• Your task:
Every entry below must be repeated exactly; skip the pictures.

(Entries from a dataset)
----

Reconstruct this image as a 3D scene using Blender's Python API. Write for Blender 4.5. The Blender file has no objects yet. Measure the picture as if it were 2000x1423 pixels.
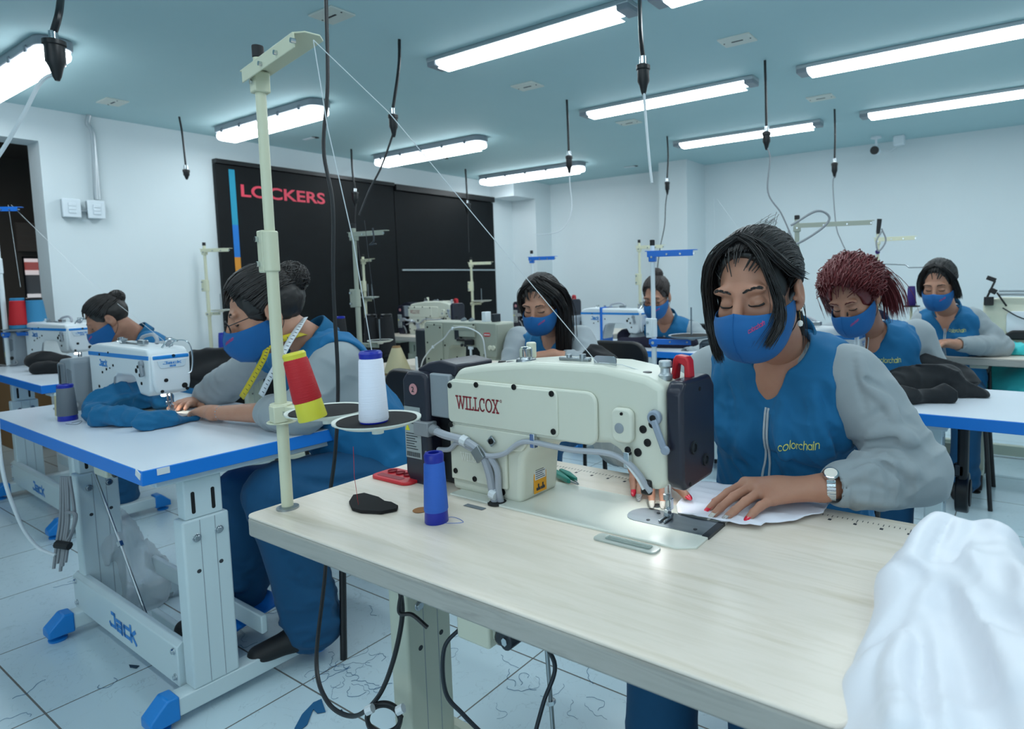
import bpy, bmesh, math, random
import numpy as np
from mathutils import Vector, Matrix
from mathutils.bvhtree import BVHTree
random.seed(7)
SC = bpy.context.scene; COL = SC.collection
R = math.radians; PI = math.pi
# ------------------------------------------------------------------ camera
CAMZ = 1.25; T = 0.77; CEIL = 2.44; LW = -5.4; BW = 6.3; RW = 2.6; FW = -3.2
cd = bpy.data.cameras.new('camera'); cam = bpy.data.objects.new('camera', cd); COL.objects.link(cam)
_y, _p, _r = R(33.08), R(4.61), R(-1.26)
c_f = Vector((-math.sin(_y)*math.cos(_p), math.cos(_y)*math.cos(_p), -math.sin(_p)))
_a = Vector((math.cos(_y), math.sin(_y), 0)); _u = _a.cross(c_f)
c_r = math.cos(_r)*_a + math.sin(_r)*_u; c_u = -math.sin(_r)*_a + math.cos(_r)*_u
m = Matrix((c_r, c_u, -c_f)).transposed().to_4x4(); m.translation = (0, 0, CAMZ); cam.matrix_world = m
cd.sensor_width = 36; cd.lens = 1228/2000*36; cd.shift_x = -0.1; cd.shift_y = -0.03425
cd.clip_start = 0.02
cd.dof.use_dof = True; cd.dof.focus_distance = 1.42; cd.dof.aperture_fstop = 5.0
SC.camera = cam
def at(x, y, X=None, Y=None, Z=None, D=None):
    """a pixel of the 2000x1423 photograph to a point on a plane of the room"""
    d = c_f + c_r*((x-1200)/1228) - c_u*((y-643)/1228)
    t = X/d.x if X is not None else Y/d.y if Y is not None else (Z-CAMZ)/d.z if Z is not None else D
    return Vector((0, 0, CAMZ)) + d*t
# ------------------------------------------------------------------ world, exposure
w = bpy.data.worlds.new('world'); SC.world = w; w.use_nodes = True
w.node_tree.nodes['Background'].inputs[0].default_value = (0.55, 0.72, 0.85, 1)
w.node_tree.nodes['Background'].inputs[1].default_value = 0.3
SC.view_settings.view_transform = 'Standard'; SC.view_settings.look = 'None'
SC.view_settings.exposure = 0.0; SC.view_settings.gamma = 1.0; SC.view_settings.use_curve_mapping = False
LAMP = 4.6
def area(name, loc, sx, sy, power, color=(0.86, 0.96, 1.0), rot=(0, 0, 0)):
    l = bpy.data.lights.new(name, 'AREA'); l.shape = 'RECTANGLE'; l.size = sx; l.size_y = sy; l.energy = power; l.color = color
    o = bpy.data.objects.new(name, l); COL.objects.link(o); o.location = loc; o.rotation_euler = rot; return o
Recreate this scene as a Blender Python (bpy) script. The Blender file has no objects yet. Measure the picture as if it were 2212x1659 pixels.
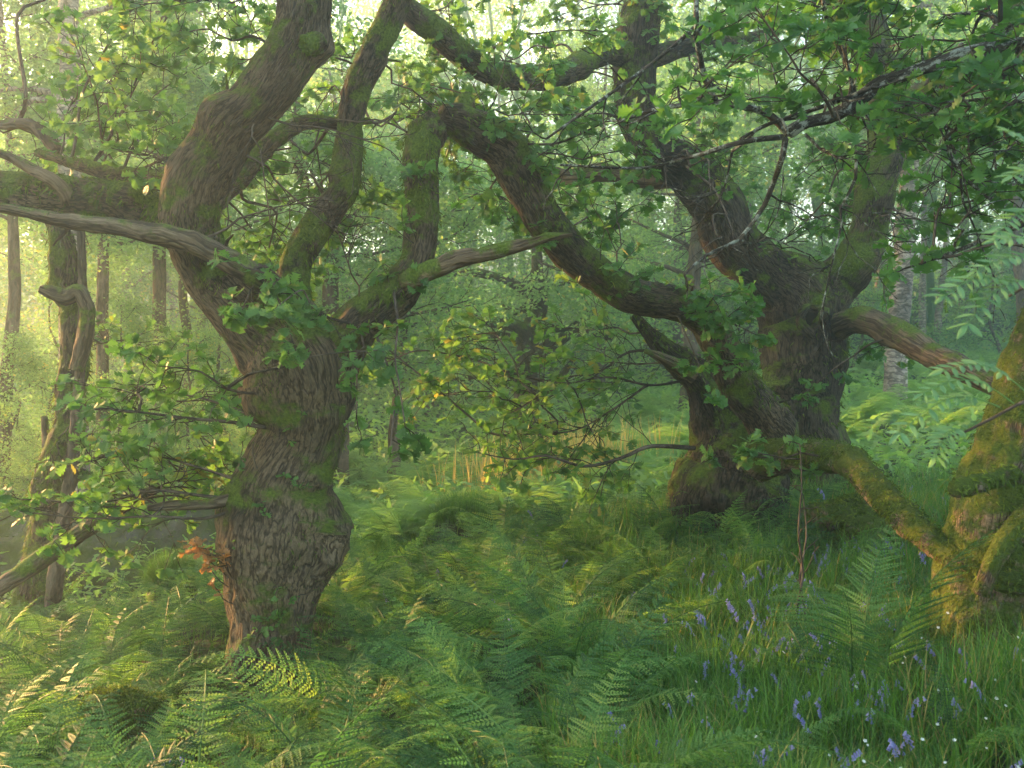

----

• Task answer:
Reconstruct this image as a 3D scene using Blender's Python API. Write for Blender 4.5. The Blender file has no objects yet. Measure the picture as if it were 2000x1423 pixels.
import bpy, bmesh, math, random
import numpy as np
from mathutils import Vector, Matrix
from mathutils.bvhtree import BVHTree
random.seed(7)
SC = bpy.context.scene; COL = SC.collection
R = math.radians; PI = math.pi
# ------------------------------------------------------------------ camera
CAMZ = 1.25; T = 0.77; CEIL = 2.44; LW = -5.4; BW = 6.3; RW = 2.6; FW = -3.2
cd = bpy.data.cameras.new('camera'); cam = bpy.data.objects.new('camera', cd); COL.objects.link(cam)
_y, _p, _r = R(33.08), R(4.61), R(-1.26)
c_f = Vector((-math.sin(_y)*math.cos(_p), math.cos(_y)*math.cos(_p), -math.sin(_p)))
_a = Vector((math.cos(_y), math.sin(_y), 0)); _u = _a.cross(c_f)
c_r = math.cos(_r)*_a + math.sin(_r)*_u; c_u = -math.sin(_r)*_a + math.cos(_r)*_u
m = Matrix((c_r, c_u, -c_f)).transposed().to_4x4(); m.translation = (0, 0, CAMZ); cam.matrix_world = m
cd.sensor_width = 36; cd.lens = 1228/2000*36; cd.shift_x = -0.1; cd.shift_y = -0.03425
cd.clip_start = 0.02
cd.dof.use_dof = True; cd.dof.focus_distance = 1.42; cd.dof.aperture_fstop = 5.0
SC.camera = cam
def at(x, y, X=None, Y=None, Z=None, D=None):
    """a pixel of the 2000x1423 photograph to a point on a plane of the room"""
    d = c_f + c_r*((x-1200)/1228) - c_u*((y-643)/1228)
    t = X/d.x if X is not None else Y/d.y if Y is not None else (Z-CAMZ)/d.z if Z is not None else D
    return Vector((0, 0, CAMZ)) + d*t
# ------------------------------------------------------------------ world, exposure
w = bpy.data.worlds.new('world'); SC.world = w; w.use_nodes = True
w.node_tree.nodes['Background'].inputs[0].default_value = (0.55, 0.72, 0.85, 1)
w.node_tree.nodes['Background'].inputs[1].default_value = 0.3
SC.view_settings.view_transform = 'Standard'; SC.view_settings.look = 'None'
SC.view_settings.exposure = 0.0; SC.view_settings.gamma = 1.0; SC.view_settings.use_curve_mapping = False
LAMP = 4.6
def area(name, loc, sx, sy, power, color=(0.86, 0.96, 1.0), rot=(0, 0, 0)):
    l = bpy.data.lights.new(name, 'AREA'); l.shape = 'RECTANGLE'; l.size = sx; l.size_y = sy; l.energy = power; l.color = color
    o = bpy.data.objects.new(name, l); COL.objects.link(o); o.location = loc; o.rotation_euler = rot; return o
Recreate this scene as a Blender Python (bpy) script. The Blender file has no objects yet. Measure the picture as if it were 2212x1659 pixels.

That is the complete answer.